WHAT THE TASK REQUIRES -> Include in the output exactly the lines from the opening of the data through the line containing "from mathutils import Vector", and nothing more.

DATA PROVIDED ->
## Begin

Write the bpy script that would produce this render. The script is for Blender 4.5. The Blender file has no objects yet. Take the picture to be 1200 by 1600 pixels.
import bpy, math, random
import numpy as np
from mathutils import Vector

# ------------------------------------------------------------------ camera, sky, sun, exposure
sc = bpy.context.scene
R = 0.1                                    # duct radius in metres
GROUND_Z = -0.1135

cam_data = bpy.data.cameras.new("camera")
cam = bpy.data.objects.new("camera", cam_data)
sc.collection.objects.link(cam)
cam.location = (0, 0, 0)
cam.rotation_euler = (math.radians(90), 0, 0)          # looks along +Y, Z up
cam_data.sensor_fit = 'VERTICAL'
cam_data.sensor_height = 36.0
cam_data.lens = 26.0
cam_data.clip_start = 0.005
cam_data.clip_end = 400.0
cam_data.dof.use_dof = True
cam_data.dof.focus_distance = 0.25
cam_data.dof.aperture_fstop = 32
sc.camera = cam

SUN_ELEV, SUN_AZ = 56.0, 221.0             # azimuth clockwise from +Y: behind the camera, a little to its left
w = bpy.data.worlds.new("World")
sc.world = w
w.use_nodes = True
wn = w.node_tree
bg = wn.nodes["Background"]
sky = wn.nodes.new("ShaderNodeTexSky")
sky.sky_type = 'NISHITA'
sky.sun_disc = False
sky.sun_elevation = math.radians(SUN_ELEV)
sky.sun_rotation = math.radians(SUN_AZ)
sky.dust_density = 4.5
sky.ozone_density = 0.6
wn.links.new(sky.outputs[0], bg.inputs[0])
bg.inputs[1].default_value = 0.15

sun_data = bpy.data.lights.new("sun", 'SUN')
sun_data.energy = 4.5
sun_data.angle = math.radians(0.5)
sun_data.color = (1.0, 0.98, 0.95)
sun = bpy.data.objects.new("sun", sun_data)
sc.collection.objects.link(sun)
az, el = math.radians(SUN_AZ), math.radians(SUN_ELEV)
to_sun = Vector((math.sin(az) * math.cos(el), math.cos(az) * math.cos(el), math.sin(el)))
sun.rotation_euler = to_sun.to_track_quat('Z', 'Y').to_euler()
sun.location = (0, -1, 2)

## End

FULL OUTPUT ->
Write the bpy script that would produce this render. The script is for Blender 4.5. The Blender file has no objects yet. Take the picture to be 1200 by 1600 pixels.
import bpy, math, random
import numpy as np
from mathutils import Vector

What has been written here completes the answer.